City Director Rick Cole said some city staff members doubted early on that public swimming and specialized training could share the same location. Center board members repeatedly assured officials that it could be done, Cole said.

But six months after the center opened last June, the head of the Pasadena chapter of the NAACP complained that minorities were being discouraged from swimming at the pool by a “country club” atmosphere and high fees.

In a city with a 53% minority population, the center offered scholarships with the goal of 10% minority representation in its swim teams and programs. Naber said it has had difficulty meeting that goal because it is hard to recruit minorities for sports in which they traditionally have not participated.

Center statistics show that only six of the 185 youths on the diving and swimming teams are minorities. All hold scholarships that cover team expenses, estimated at $100 a month, Murphy said.

Center officials cite other swimming programs as proof of their commitment to minorities. Nine of 20 youths involved in an all-scholarship, two-month, $190-per-student lifeguard training program are minorities. Another 26 minorities on scholarship were among 139 schoolchildren in an Easter week swimming program. And most of the 30 children in a seven-week pilot program for 4-year-olds are minorities, center staff member Mary Pinola said.

But the center has no current count of minorities who hold memberships. Yearly memberships, which allow unlimited entrance during recreational and lap swimming hours, cost $430 for adults, $172 for children and $645 for families, too steep for most minorities, critics say.

Advertisement

Nor does the center know how many minorities participate in weekend recreational swimming.

The center is devising more programs with the Pasadena Unified School District to bring minority children to the pool, Naber said.

Critics say one reason for the city to exert more control is that the center has had tough times financially.
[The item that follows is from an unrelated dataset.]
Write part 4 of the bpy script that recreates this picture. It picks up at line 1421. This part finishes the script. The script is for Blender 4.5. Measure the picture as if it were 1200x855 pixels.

In December, the center paid only $340,000 toward a $700,000 annual loan payment. Center officials asked the city to credit it with $329,571 in construction and landscaping costs.

Media coverage of the NAACP charges cost the center $150,000 in grants from two foundations, Naber said.

A new loan being negotiated with the city would charge the center interest in return for lower payments. In addition, the center is resubmitting applications to the two foundations that turned it down, Naber said. A fund-raising telethon is planned May 10 and 11.

In the next month, city directors will evaluate the center and its programs and consider restructuring the loan.

Newly elected Director Isaac Richard, who replaces Crowley on May 6, said he wants the city to help run the center. But that might mean shouldering some costs, and Cole said he doesn’t know if the city can afford it. Officials said it costs $62,500 a month to operate the center. “Frankly, we goofed,” Cole said. “We were told we could have a recreational facility and a world-class training facility. . . . We didn’t know they would be incompatible.”

Advertisement

But center officials say they simply need time to accomplish both purposes. “It’s hard to hear that criticism,” Johnson said, “when you know how hard we’re trying and our door is open.”